Se acercaron algunos de los saduceos, los que sostienen que no hay resurrección…
Los saduceos formaban un grupo religioso piadoso y conservador; se atenían estrictamente a la tradición escrita. Por eso negaban la resurrección de los muertos, ya que en los primeros libros de la Biblia no se habla de la resurrección; además, negaban cualquier progreso de la revelación. Jesús les contradice; les dice que la resurrección de los muertos sí aparece en los primeros libros de la Biblia. Recurriendo al episodio de la zarza ardiendo cuando Dios dice a Moisés: Yo soy el Dios de tus padres, Jesús concluye: No es un Dios de muertos, sino de vivos, porque para Él todos viven. Dios, siendo amor, no puede dejar de amar; no es capaz de dejar que sus hijos desaparezcamos en la nada.
Nosotros, cristianos, creemos en la resurrección de los muertos. Lo proclamamos al final del Credo: Creo en la resurrección de la carne. Pero, con frecuencia, esta fe es una fe subdesarrollada. Hay cristianos para quienes la fe en la resurrección de sus seres queridos se queda en un recuerdo visitando el cementerio y depositando unas flores en sus tumbas.
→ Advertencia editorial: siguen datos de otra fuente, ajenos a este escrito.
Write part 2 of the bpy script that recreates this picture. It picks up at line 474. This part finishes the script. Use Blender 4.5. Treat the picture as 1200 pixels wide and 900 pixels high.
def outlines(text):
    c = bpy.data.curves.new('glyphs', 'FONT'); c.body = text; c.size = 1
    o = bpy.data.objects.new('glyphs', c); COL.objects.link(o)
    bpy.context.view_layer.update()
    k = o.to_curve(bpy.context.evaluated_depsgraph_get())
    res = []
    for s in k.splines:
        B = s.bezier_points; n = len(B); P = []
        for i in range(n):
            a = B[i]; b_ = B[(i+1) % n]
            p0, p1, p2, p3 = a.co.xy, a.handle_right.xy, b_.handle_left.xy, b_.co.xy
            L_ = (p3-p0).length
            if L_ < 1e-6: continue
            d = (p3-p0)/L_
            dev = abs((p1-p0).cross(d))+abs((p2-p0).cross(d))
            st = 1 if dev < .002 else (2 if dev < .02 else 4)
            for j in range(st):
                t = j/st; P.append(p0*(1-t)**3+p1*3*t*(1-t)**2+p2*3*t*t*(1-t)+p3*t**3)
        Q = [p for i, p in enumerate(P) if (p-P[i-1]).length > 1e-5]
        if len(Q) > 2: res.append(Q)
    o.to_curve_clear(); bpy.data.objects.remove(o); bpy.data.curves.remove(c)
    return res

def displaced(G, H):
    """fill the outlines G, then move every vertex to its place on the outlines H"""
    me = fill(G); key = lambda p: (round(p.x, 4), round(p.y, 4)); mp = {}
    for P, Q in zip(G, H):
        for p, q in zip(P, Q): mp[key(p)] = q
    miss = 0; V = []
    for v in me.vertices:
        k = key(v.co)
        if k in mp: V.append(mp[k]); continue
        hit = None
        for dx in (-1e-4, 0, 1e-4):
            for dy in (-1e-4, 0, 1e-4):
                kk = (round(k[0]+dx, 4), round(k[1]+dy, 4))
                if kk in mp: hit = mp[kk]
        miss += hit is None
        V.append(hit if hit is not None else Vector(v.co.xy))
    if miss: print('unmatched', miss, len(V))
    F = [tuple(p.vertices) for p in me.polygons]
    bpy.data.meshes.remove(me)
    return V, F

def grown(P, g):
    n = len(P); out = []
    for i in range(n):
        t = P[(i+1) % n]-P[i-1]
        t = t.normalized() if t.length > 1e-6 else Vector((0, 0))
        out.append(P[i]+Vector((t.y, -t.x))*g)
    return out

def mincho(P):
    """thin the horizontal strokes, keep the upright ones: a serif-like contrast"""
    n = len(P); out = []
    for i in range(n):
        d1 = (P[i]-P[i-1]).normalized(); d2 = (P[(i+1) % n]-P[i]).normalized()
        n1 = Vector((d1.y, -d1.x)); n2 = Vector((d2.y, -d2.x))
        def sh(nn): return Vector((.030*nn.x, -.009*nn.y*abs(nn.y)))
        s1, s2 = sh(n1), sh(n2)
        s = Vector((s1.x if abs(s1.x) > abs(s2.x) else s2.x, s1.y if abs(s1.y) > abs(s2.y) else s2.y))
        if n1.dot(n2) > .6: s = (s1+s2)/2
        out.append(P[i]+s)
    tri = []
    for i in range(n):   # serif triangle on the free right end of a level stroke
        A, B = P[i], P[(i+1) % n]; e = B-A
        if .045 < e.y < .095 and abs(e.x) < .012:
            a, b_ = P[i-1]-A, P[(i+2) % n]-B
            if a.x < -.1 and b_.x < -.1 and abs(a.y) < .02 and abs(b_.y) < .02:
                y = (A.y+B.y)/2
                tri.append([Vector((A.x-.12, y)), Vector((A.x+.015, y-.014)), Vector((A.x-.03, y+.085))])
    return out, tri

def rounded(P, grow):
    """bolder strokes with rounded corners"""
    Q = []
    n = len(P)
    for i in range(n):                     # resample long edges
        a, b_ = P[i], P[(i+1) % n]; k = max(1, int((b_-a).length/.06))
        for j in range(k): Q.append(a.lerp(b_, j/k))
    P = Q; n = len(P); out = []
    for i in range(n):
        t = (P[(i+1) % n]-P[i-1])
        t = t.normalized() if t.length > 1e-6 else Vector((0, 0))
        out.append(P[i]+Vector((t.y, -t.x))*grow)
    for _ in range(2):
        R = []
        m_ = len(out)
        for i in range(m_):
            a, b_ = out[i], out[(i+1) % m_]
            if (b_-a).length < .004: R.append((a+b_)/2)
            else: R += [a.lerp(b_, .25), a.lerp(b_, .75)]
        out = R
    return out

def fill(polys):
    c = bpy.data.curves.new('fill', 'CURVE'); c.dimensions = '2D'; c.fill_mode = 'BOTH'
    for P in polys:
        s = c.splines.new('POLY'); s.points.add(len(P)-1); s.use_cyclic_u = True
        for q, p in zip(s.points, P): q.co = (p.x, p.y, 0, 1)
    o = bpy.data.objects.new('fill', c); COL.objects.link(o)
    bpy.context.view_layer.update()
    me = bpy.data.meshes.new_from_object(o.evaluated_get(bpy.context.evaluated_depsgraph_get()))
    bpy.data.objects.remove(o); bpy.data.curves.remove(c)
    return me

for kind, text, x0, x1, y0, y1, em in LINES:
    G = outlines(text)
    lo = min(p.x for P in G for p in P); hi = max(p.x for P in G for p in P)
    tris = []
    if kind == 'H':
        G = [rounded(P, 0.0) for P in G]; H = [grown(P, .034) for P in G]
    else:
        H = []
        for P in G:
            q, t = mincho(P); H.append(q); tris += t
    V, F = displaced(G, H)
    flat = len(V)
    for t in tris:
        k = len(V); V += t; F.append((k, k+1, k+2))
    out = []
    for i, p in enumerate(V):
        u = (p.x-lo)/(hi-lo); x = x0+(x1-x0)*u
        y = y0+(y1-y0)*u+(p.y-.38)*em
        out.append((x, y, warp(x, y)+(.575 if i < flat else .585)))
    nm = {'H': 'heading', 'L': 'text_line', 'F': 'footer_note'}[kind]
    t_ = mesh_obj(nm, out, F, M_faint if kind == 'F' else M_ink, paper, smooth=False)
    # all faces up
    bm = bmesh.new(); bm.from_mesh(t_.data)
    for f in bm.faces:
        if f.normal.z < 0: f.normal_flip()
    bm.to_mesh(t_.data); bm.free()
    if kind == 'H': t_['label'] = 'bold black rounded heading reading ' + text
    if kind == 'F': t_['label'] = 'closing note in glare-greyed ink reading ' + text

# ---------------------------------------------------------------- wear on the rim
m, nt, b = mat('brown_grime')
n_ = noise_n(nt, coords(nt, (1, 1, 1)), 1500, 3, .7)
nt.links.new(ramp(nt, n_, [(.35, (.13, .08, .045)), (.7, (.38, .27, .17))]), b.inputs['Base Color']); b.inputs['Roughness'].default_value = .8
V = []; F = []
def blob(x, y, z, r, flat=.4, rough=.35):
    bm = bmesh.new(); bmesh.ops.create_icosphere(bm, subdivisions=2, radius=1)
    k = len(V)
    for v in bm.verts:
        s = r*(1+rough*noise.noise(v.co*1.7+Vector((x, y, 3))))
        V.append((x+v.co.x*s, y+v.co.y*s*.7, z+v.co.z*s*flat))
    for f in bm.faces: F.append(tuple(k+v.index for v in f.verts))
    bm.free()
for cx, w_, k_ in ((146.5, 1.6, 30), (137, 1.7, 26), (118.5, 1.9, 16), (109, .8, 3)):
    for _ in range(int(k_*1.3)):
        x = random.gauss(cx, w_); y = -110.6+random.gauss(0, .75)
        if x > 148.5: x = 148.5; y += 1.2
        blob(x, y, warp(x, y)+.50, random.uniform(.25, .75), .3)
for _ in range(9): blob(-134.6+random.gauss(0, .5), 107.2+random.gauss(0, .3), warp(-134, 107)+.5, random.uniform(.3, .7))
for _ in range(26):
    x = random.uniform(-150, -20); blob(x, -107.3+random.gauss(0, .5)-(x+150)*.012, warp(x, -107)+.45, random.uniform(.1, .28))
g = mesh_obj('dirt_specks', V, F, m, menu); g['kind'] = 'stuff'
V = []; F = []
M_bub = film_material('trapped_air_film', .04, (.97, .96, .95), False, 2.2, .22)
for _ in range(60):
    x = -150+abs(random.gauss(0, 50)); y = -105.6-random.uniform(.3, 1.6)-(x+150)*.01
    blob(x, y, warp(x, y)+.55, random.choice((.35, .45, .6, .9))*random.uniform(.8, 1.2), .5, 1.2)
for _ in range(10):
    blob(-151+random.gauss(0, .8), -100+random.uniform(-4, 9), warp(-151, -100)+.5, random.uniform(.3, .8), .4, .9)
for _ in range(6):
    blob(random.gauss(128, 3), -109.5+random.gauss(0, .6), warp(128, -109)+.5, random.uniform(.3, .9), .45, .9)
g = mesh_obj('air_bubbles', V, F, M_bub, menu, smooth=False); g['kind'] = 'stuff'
Nuestra fe en la resurrección de los muertos, especialmente la de nuestros seres queridos, debería ser mucho más que un recuerdo y unas flores. Debería ser una vivencia, una relación permanente con ellos; una relación cordial, gozosa. Deberíamos sentir su presencia cercana y recurrir a ellos en los momentos más delicados. Porque ellos, nuestros abuelos, padres, parientes, y amigos viven; están más vivos que nosotros y nos acompañan en esta peregrinación de todos nosotros desde la muerte hasta la vida. No tenemos ni idea de lo que Dios tiene preparado para quienes somos amados por Él. Desde luego, somos mucho más lo que seremos en el futuro que lo que somos en el presente.
Como dice san Pablo: Dios no nos ha destinado al castigo, sino a poseer la salvación por medio de nuestro Señor Jesucristo, el cual murió por nosotros, de modo que vivamos siempre con Él (1 Tes 5, 9-10).